Shoeleather Llewellins

Setting a Standard for Setters

28th August 2005

Setting a Standard for Setters

posted in General |
by Jeff Lampe

Published in The Journal Star, Sunday, August 28, 2005

As a religion student, Joe Noe spent long hours studying the gospels of Matthew, Mark, Luke, John and Llewellin.

The latter may not be familiar. But spend a day with Noe on his McDonough County farm and you’ll learn all about the book of Llewellin—or more specifically the gospel of Llewellin setters.

One the most desirable and dominant bird dog in the coutry, Llewellin setter lapsed into obscurity following World War II. Not for Noe, though.

Since a chance meeting in college, Noe, 61, has bred and trained Llewellins in hopes of restoring luster to this legendary strain of English setter.

“The are the purest, oldest strain of setter known, ” Noe said. The finest, too, he added.

“What’s amazing about these dogs is they are your best friend and your hunting companion. They can stay in the house and get along with kids. But they also go out in the field and perform,” Noe said. “And I’ve never seen anything beat them as far as nose.”

Since starting his Shoeleather Kennel as a religion student at Milligan college in northeast Tennessee, Noe has placed puppies in nearly every state as well as Canada, England and South Africa. Most go to hunters drawn to the Llewellin temperament and hunting instinct. In recent years, dogs bred in Noe’s kennel have also enjoyed field-trial success.

Blackeyed Storm is the winningest Llewellin among setter competing in American Kennel Club trials and is out of Noe’s top bitch, Blizzard’s Chessie, and his top sire, Adam’s Spur. Chessie and Spur sired another top trialer in Shoeleather’s Tanner, who last March won the first Midwest Llewellin Shooting Dog Championship near McLeansboro.

The success of those dogs gives Noe hope for the future. Ever the historian, he noted, “no pure Llewellin has placed in the National Bird Dog Championship since 1915.”

That’s somewhat surprising, since Llewellins were dominant in early U.S. field trails. Count Gladstone IV won the country’s first pointing-dog championship in 1896. Other Llewellins followed suit with such success that in 1901 the American Field registered Llewellin setter in its stud book—the first strain within a breed to be recognized.

But from 1915 on, pointers gained in popularity because they trained faster and could better handle pressure.

Even so, Noe believes Llewellins can succeed again on the national level. To make that happen–and to fulfill a promise made to his dog-training mentor, the late Robert J. Johnson of London, Ky.—Noe and his wife Lorri have worked to improve Llewellin trails by creating standards, judging and organizing events.

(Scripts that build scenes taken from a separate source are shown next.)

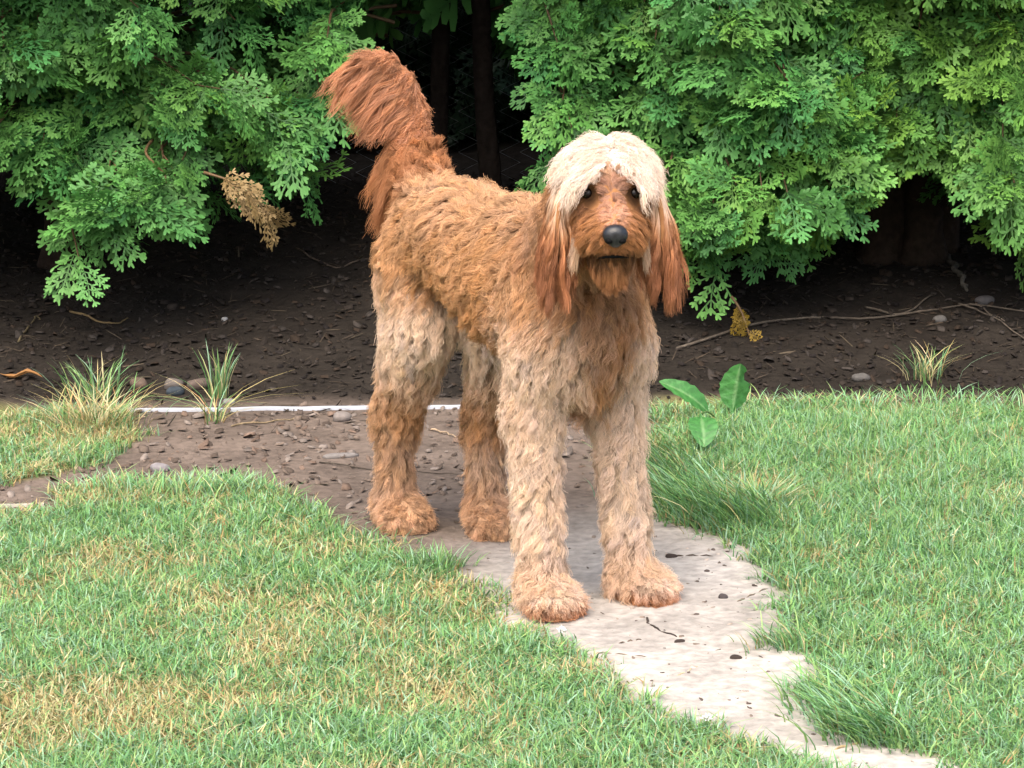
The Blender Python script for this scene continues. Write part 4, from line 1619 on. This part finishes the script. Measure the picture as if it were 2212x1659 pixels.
def twig(px, r, label, col=(0.07, 0.05, 0.04), lift=0.4, forks=(), n=18, name='twig'):
    P = np.array([gp(*p) for p in px])
    base = P[0].copy()
    P = spline(P, n)
    P[:, 2] = ground_h(P[:, 0], P[:, 1]) + r * 0.8 + lift * 0.01 * np.abs(np.sin(np.linspace(0, 9, n)))
    P[1:-1, :2] += RNG.normal(0, r * 0.5, (n - 2, 2))
    g = Geo()
    tv, tq, tt = tube(P, np.linspace(r, r * 0.5, n), 6)
    g.add(tv, tq, tt, np.array(col) * RNG.uniform(0.8, 1.2, (len(tv), 1)))
    for f in forks:
        Q = np.array([gp(*p) for p in f])
        Q = spline(Q, 9)
        Q[:, 2] = ground_h(Q[:, 0], Q[:, 1]) + r + 0.006
        tv, tq, tt = tube(Q, np.linspace(r * 0.7, r * 0.35, 9), 5)
        g.add(tv, tq, tt, np.array(col) * 1.1)
    return g.obj(name, M_bark, smooth=True, loc=base, label=label, cat='twig')


grey = (0.085, 0.070, 0.055)
twig([(1462, 752), (1600, 712), (1740, 690), (1880, 672), (2000, 664), (2110, 662), (2230, 676)], 0.0042, 'long thin fallen branch lying across the dark bed at right', grey,
     forks=[[(2070, 664), (2120, 682), (2170, 704), (2240, 736)], [(2095, 640), (2125, 672), (2170, 702)]])
twig([(1630, 866), (1720, 868), (1800, 872), (1890, 866), (2000, 868), (2100, 862), (2216, 866)], 0.0035, 'long brown stick along the back edge of the right lawn', (0.13, 0.10, 0.075))
twig([(1870, 606), (1950, 592), (2020, 586)], 0.004, 'grey stick on the ground in front of the thick stems', grey)
twig([(2050, 470), (2075, 530), (2090, 585)], 0.009, 'short thick grey stick leaning at the foot of the thick stems', (0.10, 0.09, 0.075))
twig([(1452, 1207), (1490, 1205), (1540, 1206)], 0.0022, 'straight twig on the path pointing to the right lawn', (0.06, 0.045, 0.035))
twig([(1398, 1338), (1402, 1352), (1425, 1366), (1462, 1380)], 0.0024, 'curved dark twig on the path in front of the paws', (0.05, 0.04, 0.035))
twig([(1592, 1304), (1620, 1292), (1658, 1276)], 0.002, 'pale thin twig on the right half of the path', (0.22, 0.18, 0.14))
twig([(1335, 1395), (1360, 1390), (1386, 1386)], 0.0018, 'tiny brown twig on the path left of the curved twig', (0.12, 0.09, 0.07))
twig([(1285, 1415), (1340, 1418), (1400, 1424)], 0.0016, 'faint thin twig along the left border of the path', (0.16, 0.13, 0.10))
twig([(1460, 1466), (1490, 1452), (1508, 1444)], 0.0014, 'pale straw piece lying in the middle of the path', (0.45, 0.36, 0.22))
twig([(1800, 1625), (1850, 1612), (1900, 1596)], 0.0022, 'straw stalk at the lower right border of the path', (0.42, 0.32, 0.18))
twig([(930, 930), (960, 938), (985, 948)], 0.0024, 'pale splinter on bare earth between the hind legs', (0.32, 0.24, 0.16))
twig([(690, 1000), (800, 1016), (930, 1024), (1010, 1030)], 0.0018, 'thin dark twig on the bare earth behind the near hind leg', (0.06, 0.05, 0.04))
twig([(500, 922), (600, 912), (660, 905)], 0.0022, 'dry stalk on bare earth in front of the white edging strip', (0.26, 0.20, 0.12))
twig([(150, 640), (230, 625), (275, 600)], 0.0035, 'curved yellowish twig under the left tree', (0.14, 0.10, 0.05))
twig([(40, 740), (75, 690), (85, 640)], 0.0028, 'small twig on the bed at the far left', (0.10, 0.08, 0.045))
twig([(640, 520), (720, 545), (800, 560), (830, 590)], 0.003, 'thin twig on the bed below the tail', (0.085, 0.065, 0.05))


def stone(px, py, sx, sy, sz, col, label, name='stone', cat='stone', seed=0, sink=0.3):
    r = np.random.default_rng(seed + 900)
    c = gp(px, py)
    ax = r.normal(0, 1, (9, 3))
    n, m = 12, 8
    V = []
    for i in range(m + 1):
        th = math.pi * i / m
        for k in range(n):
            ph = 2 * math.pi * k / n
            v = np.array([math.sin(th) * math.cos(ph), math.sin(th) * math.sin(ph), math.cos(th)])
            b = 1.0
            for a in ax:
                dpt = v @ nrm(a)
                if dpt > 0.72:
                    b *= 1 - 0.45 * (dpt - 0.72)
            v = np.sign(v) * np.abs(v) ** 0.85 * b
            V.append(v * [sx / 2, sy / 2, sz / 2])
    V = np.array(V)
    a = r.uniform(-0.6, 0.6)
    V = np.stack([V[:, 0] * math.cos(a) - V[:, 1] * math.sin(a), V[:, 0] * math.sin(a) + V[:, 1] * math.cos(a), V[:, 2]], -1)
    V = V + c + [0, 0, sz * (0.5 - sink)]
    Q = [[i * n + k, i * n + (k + 1) % n, (i + 1) * n + (k + 1) % n, (i + 1) * n + k] for i in range(m) for k in range(n)]
    return mesh_obj(name, V, np.array(Q)[:, ::-1], None, np.broadcast_to(np.array(col), V.shape), M_stone, True, loc=c, label=label, cat=cat)


stone(300, 812, .05, .04, .034, (0.10, 0.072, 0.055), 'brown rounded stone, leftmost of the three by the edging', seed=1)
stone(375, 806, .052, .04, .036, (0.11, 0.095, 0.085), 'grey rounded stone in the middle of the three by the edging', seed=2)
stone(430, 822, .062, .045, .034, (0.095, 0.072, 0.06), 'wide brown stone touching the upright grass tuft', seed=3)
stone(378, 852, .05, .03, .028, (0.035, 0.045, 0.055), 'dark bluish stone in the grass in front of the three stones', seed=4)
stone(738, 908, .052, .04, .032, (0.19, 0.165, 0.15), 'pale grey stone just in front of the edging near the hind leg', seed=5)
stone(345, 1018, .048, .035, .028, (0.20, 0.185, 0.19), 'grey stone at the upper edge of the left lawn', seed=6)
stone(735, 988, .088, .03, .018, (0.17, 0.155, 0.145), 'flat grey flake on bare earth left of the hind leg', seed=7, sink=0.4)
stone(495, 872, .034, .025, .02, (0.18, 0.17, 0.17), 'small pale pebble behind the edging beside the upright tuft', seed=8)
stone(485, 690, .018, .016, .014, (0.22, 0.22, 0.22), 'tiny pale pebble alone on the dark bed', seed=9)
stone(1860, 820, .05, .035, .025, (0.08, 0.075, 0.07), 'grey stone half buried in the shaded bed at right', seed=10)
stone(2030, 690, .04, .03, .026, (0.085, 0.08, 0.075), 'rounded grey stone below the fallen branch fork', seed=11)
stone(2130, 580, .06, .04, .03, (0.07, 0.065, 0.065), 'dim stone at the foot of the right tree, by the stick', seed=12)
dark = (0.035, 0.026, 0.022)
stone(1450, 1208, .026, .014, .013, dark, 'dark clod at the end of the straight twig', 'clod', 'clod', 21, 0.1)
stone(1562, 1296, .018, .014, .014, (0.06, 0.05, 0.05), 'small grey clod beside the pale thin twig', 'clod', 'clod', 22, 0.1)
stone(1468, 1391, .024, .011, .010, dark, 'dark clod just below the curved twig', 'clod', 'clod', 23, 0.1)
stone(1590, 1426, .024, .014, .011, dark, 'dark clod alone in the middle of the lower path', 'clod', 'clod', 24, 0.1)
stone(1527, 1238, .012, .009, .008, (0.09, 0.07, 0.06), 'tiny brown crumb between the straight twig and the grey clod', 'clod', 'clod', 25, 0.1)

# curled dry leaf at the far left of the bed
c = gp(45, 815)
u, v = np.meshgrid(np.linspace(-1, 1, 9), np.linspace(-1, 1, 5))
w = (1 - np.abs(u) ** 1.8) * (1 + 0.35 * np.sin(u * 11))
V = np.stack([u * 0.055, v * 0.016 * w + 0.004 * np.sin(u * 5), 0.010 + 0.008 * np.abs(v) * w + 0.006 * np.sin(u * 4)], -1).reshape(-1, 3) + c
idx = np.arange(45).reshape(5, 9)
Q = np.stack([idx[:-1, :-1], idx[:-1, 1:], idx[1:, 1:], idx[1:, :-1]], -1).reshape(-1, 4)
mesh_obj('dry_leaf', V, Q, None, np.broadcast_to(np.array([0.28, 0.14, 0.05]), V.shape), M_leaf, True, loc=c, label='curled orange brown dry leaf on the bed at the left picture edge', cat='leaf')

# broad-leaved weed
wb = gp(1560, 915)
weed = empty('dock_weed', wb, label='broad leaved green weed growing at the lawn edge behind the dog', cat='plant')


def dock_leaf(base, tip, width, normal, fold=0.25, bend=0.1, bite=None):
    base, tip = np.array(base), np.array(tip)
    d = tip - base
    L = np.linalg.norm(d)
    d = d / L
    nrmv = nrm(np.array(normal) - (np.array(normal) @ d) * d)
    sv = np.cross(d, nrmv)
    nu, nv = 19, 11
    V, C = [], []
    for i in range(nu):
        t = i / (nu - 1)
        wd = width * 0.5 * (0.07 + 0.93 * math.sin(min(1, max(0, (t - 0.22) / 0.78)) ** 0.85 * math.pi) ** 0.62 if t > 0.22 else 0.07)
        for k in range(nv):
            q = (k / (nv - 1) - 0.5) * 2
            edge = 1 + 0.05 * math.sin(t * 46 + q * 2)
            ww = wd * edge
            if bite and q > 0.3 and abs(t - bite) < 0.08:
                ww *= 0.6
            z = fold * abs(q) * wd - bend * L * math.sin(t * math.pi) + 0.05 * wd * math.sin(t * 38) * abs(q)
            V.append(base + d * L * t + sv * q * ww + nrmv * z)
            vein = math.exp(-(q / 0.09) ** 2)
            cc = np.array([0.065, 0.225, 0.055]) * (0.9 + 0.15 * math.sin(t * 38 + abs(q) * 5))
            C.append(cc * (1 - vein * 0.7) + np.array([0.20, 0.36, 0.15]) * vein * 0.7)
    V = np.array(V) - wb
    idx = np.arange(nu * nv).reshape(nu, nv)
    Q = np.stack([idx[:-1, :-1], idx[:-1, 1:], idx[1:, 1:], idx[1:, :-1]], -1).reshape(-1, 4)
    return mesh_obj('leaf', V, Q, None, np.array(C), M_dock, True, weed)


Yw = wb[1]
dock_leaf(wb + [-0.01, 0, 0.0], at(1424, 824, Yw - 0.02), 0.062, (0.45, -0.55, 0.75), bend=-0.10)
dock_leaf(wb + [0.022, 0.01, 0.0], at(1600, 786, Yw + 0.02), 0.072, (0.15, -0.95, 0.2), fold=-0.5, bend=0.05, bite=0.8)
dock_leaf(at(1512, 893, 6.68), at(1521, 966, 6.57), 0.066, (0.05, -0.8, 0.6), bend=-0.12)
P = spline([wb + [-0.01, -0.01, 0.01], at(1530, 890, 6.85), at(1512, 894, 6.68)], 9)
tv, tq, tt = tube(P, np.linspace(0.0022, 0.0018, 9), 6)
mesh_obj('leaf_stalk', tv - wb, tq, tt, np.broadcast_to(np.array([0.16, 0.26, 0.09]), tv.shape), M_dock, True, weed)
dock_leaf(wb + [0.0, 0.0, 0.0], at(1480, 935, Yw - 0.02), 0.035, (0.2, -0.3, 0.9), bend=-0.12)

# a few clover flowers in the lawn at the lower edge
for i, (px, py, lab) in enumerate([(1525, 1585, 'white clover head at the left lawn edge near the picture bottom'), (1212, 1392, 'white clover head in the left lawn just below the front paw')]):
    c = gp(px, py, 0.024)
    g = Geo()
    for k in range(26):
        a = RNG.normal(0, 1, 3)
        a[2] = abs(a[2]) * 0.8
        a = nrm(a)
        tv, tq, tt = tube(np.array([c + a * 0.002, c + a * 0.007, c + a * 0.010]), [0.0008, 0.0014, 0.0004], 4)
        g.add(tv, tq, tt)
    tv, tq, tt = tube(np.array([gp(px, py, -0.003), c]), 0.001, 5)
    root = empty('clover_flower', gp(px, py), label=lab, cat='flower', group='clover flowers in the lawn')
    g.V = [w - np.array(root.location) for w in g.V]
    g.obj('flower_head', M_petal, root)
    mesh_obj('stalk', tv - np.array(root.location), tq, tt, np.broadcast_to(np.array([0.12, 0.22, 0.08]), tv.shape), M_grass, True, root)
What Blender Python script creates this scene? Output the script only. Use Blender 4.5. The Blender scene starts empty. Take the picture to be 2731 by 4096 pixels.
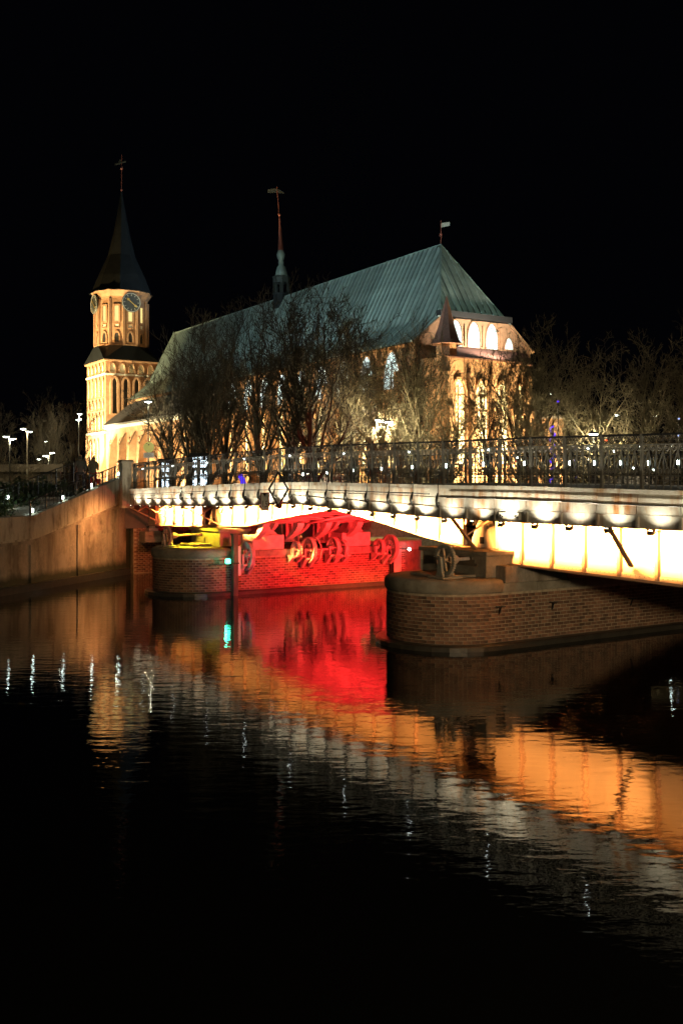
import bpy, math, random
import numpy as np
from mathutils import Vector, Matrix
R = math.radians
random.seed(7)
scene = bpy.context.scene
COL = scene.collection

# ------------------------------------------------------------------ camera
HC = 4.5                                   # eye height over the river
cam_d = bpy.data.cameras.new('camera'); cam = bpy.data.objects.new('camera', cam_d); COL.objects.link(cam)
cam.location = (0, 0, HC); cam.rotation_euler = (R(90), 0, 0)
cam_d.sensor_fit = 'VERTICAL'; cam_d.sensor_height = 36; cam_d.sensor_width = 24; cam_d.lens = 35
cam_d.shift_y = -0.0264; cam_d.clip_start = .3; cam_d.clip_end = 3000
cam_d.dof.use_dof = True; cam_d.dof.focus_distance = 27; cam_d.dof.aperture_fstop = 2.4
scene.camera = cam
scene.render.resolution_x = 682; scene.render.resolution_y = 1024
# ------------------------------------------------------------------ night sky
w = bpy.data.worlds.new('World'); scene.world = w; w.use_nodes = True
bg = w.node_tree.nodes['Background']
bg.inputs[0].default_value = (.55, .6, 1.0, 1); bg.inputs[1].default_value = .0011
# added faint warm fill for city glow on everything, from behind the camera
sd = bpy.data.lights.new('glow_fill', 'SUN'); sd.energy = .045; sd.color = (1, .76, .46); sd.angle = R(25)
so = bpy.data.objects.new('glow_fill', sd); COL.objects.link(so); so.rotation_euler = (R(85.5), 0, R(-10))
# added fill light behind the camera, lifts the near pier and wing wall
qd = bpy.data.lights.new('pier_fill', 'POINT'); qd.energy = 12500; qd.color = (1, .74, .42); qd.shadow_soft_size = .6
qo = bpy.data.objects.new('pier_fill', qd); COL.objects.link(qo); qo.location = (13, -5, HC + .4)
vs = scene.view_settings; vs.view_transform = 'Standard'; vs.look = 'None'; vs.exposure = 0; vs.gamma = 1
vs.use_curve_mapping = False
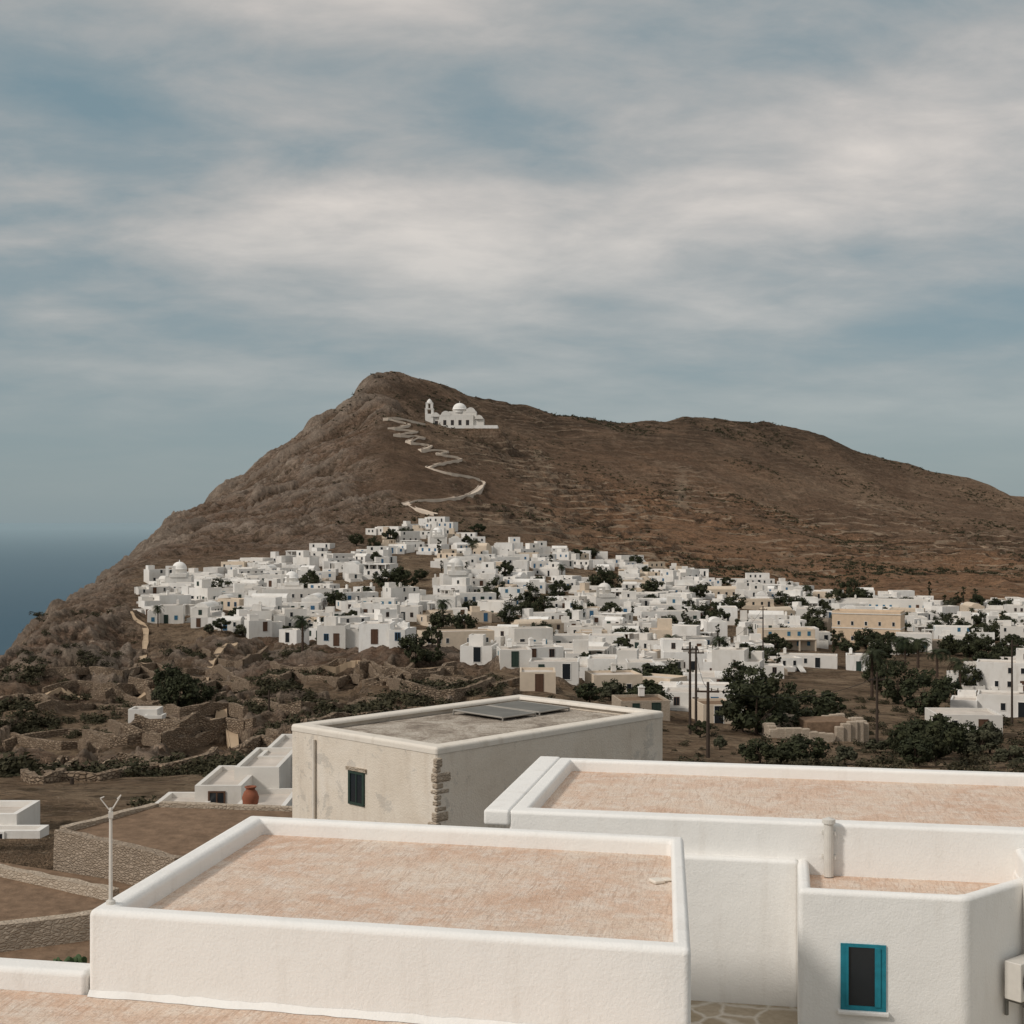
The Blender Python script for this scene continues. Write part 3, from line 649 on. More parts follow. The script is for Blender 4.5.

The main event so far was last spring’s championship—a first for Llewellins.

“What’s next? A (pure Llewellin) that qualifies for the national field trail championship in Grand Junction,, Tenn.,” Noe said. “That’s the dream Mr. Johnson put in me when I got my first dogs.”

That Noe shares the dream is proof of fate, if not destiny. A Naperville native, Noe frequently passed Johnson’s kennel on his way to Milliagan. One day he stopped and—before leaving—spent $40 of $100 he had saved for the semester on a Llewellin named Blue Shale.

In the years since, Noe has changed occupations frequetly, going from preacher to teacher to electrical worker to outdoor writer at the Bureau County Republican and Macomb Journal. Through every career change, Llewellins have remained a constant.

“I probably know (Llewellin) pedigrees better than I know the Bible,” Noe said.

Since marrying Lorri in 1986, Noe has generally maintained a full kennel. At present he has 30 dogs. Five dogs live in the couple’s 12-room farmhouse southwest of Blandinsville.

the Amish-built house is a virtual Llewellin museum. Pictures of setters decorate every wall, and books and magazines on the breed fill bookshelves.

Noe is a perfect curator for that collection, which also includes numerous ceramic setter figurines. He can tell you all about the breeding of these dogs in England, which started with Edward Laverack in the 1800s and was carried on by R. Purcell Llewellin, for whom the strain is named.

Llewellin started shipping setters to the U.S. in the 1870s. Ironically, Noe said those dogs were culls—dogs whose hair Llewellin deemed too short or whose pace he considered too fast. As it turned out, that combination was, for a time, perfectly suited to U.S. hunters and field-trailers.

“The Llewellin, because of its range and out-there mentality, its nose and its high-pointing tail style changed the standard for bird dogs forever,” Noe said.

That the dogs also changed Noe goes without saying.